Alan Greenspan has raised interest rates 11 times since early last year, partly to help fund Bush's record government debts. Economist Steven Roach has predicted a cascading series of defaults by an already over-extended public, culminating in what he calls, "economic Armageddon." Roach, far from being a bomb-thrower, is chief economist at investment banking giant Morgan Stanley, a cardinal in the Vatican of financial capitalism.
And Snow's (which is to say, Bush's) massive debts make it impossible for the U.S. to invest in its aging infrastructure or to lead the next generation of technological revolutions-biotechnology, nanotechnology, energy efficiency, etc. It was investments into earlier such revolutions-railroads, automobiles, chemicals, electronics, and aviation-that made the U.S. the economic superpower it is today.

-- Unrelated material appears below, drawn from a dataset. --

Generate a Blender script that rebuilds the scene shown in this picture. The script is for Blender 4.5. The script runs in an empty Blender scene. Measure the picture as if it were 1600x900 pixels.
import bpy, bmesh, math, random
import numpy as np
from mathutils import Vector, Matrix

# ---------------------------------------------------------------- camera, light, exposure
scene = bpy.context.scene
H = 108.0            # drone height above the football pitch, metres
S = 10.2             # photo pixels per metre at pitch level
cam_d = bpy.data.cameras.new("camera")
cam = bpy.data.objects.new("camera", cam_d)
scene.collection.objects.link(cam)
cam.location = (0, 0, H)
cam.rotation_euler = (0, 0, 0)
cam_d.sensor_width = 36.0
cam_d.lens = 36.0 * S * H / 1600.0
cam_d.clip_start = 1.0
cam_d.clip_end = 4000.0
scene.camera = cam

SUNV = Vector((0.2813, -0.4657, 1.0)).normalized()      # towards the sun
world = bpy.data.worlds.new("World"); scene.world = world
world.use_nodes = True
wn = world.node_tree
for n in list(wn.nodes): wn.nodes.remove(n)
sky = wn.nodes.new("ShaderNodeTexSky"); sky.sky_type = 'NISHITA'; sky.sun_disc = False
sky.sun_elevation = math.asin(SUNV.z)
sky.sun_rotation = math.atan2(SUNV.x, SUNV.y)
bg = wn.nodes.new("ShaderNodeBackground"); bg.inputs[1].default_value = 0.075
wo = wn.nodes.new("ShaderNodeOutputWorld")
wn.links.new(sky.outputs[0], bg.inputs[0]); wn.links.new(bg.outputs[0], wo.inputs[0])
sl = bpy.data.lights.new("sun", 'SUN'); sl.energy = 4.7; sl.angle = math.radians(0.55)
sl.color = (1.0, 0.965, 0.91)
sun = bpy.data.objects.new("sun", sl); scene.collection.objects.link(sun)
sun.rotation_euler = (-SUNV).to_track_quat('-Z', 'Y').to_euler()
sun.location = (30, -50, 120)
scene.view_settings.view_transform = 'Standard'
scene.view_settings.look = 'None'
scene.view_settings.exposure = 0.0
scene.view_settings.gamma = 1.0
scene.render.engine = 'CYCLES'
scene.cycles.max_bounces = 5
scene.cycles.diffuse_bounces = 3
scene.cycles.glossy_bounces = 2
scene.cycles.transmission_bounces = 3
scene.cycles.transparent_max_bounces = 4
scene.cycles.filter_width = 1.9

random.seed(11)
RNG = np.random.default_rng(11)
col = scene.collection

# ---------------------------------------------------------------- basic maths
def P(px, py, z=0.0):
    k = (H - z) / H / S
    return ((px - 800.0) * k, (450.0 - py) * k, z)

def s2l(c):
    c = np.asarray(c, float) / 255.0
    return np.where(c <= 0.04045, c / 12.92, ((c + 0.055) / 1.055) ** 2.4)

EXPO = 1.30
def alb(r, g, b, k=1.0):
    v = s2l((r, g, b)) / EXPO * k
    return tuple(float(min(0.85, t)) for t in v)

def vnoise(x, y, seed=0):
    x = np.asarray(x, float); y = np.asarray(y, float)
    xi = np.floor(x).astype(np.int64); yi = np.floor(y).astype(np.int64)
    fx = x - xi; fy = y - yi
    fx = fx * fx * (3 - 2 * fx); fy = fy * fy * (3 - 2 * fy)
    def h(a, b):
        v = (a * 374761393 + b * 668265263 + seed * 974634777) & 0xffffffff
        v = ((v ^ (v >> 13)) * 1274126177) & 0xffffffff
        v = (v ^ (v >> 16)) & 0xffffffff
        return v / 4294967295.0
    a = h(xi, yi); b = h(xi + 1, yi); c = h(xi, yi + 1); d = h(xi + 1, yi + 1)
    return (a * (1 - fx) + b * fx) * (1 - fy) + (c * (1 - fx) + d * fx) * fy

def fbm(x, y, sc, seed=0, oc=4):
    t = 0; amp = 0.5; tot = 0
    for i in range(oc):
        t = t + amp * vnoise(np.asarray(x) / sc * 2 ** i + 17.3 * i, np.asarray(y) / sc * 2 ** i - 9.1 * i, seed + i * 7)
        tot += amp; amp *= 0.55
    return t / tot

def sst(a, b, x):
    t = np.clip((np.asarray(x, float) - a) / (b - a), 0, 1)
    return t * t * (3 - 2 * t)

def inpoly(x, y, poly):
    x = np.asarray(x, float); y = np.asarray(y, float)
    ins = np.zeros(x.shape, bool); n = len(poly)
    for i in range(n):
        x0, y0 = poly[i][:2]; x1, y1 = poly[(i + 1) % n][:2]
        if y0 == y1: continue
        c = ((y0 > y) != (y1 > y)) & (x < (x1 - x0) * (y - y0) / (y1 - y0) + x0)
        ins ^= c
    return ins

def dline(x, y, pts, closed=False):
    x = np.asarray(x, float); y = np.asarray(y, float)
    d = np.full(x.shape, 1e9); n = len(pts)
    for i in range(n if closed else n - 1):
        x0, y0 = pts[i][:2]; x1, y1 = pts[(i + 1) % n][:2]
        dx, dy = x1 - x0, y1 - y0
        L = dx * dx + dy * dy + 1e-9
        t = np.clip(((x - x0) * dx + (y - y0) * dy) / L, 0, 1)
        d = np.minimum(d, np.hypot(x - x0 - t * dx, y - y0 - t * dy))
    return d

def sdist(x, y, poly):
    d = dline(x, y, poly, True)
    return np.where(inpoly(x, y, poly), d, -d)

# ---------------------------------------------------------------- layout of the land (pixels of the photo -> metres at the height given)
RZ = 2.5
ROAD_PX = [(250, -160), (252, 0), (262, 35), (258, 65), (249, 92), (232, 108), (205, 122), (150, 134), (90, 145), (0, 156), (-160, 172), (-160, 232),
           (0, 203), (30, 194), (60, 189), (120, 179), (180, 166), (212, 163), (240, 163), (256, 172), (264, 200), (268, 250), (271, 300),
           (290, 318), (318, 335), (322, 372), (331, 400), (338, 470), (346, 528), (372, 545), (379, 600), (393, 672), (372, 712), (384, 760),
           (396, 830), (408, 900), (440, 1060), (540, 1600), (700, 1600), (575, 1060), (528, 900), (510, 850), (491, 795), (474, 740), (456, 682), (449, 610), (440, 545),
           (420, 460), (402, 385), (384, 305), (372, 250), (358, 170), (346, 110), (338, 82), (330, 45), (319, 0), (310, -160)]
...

But more and more, it is a faltering superpower. We are living off of our capital, hemorrhaging debt and literally consuming the fruits of past prosperity to fund a lifestyle we cannot afford but will not surrender. Meanwhile, the only thing sacrosanct in Republican economic policy is tax cuts for the wealthy and still more tax cuts for the wealthy, exacerbating the debt and all but assuring the decline.
Ideological zealotry is typically impervious to nuance so John Snow probably misses the irony of a grievously indebted capitalist finance minister hectoring his flush communist creditors to borrow more so that his own country might borrow less. It is like a heroin addict lecturing his pusher on the redemptive value of dignity and discipline, even as he begs the pusher to front him another dime bag. It is tragedy and farce rolled into one. Karl Marx would be laughing his head off.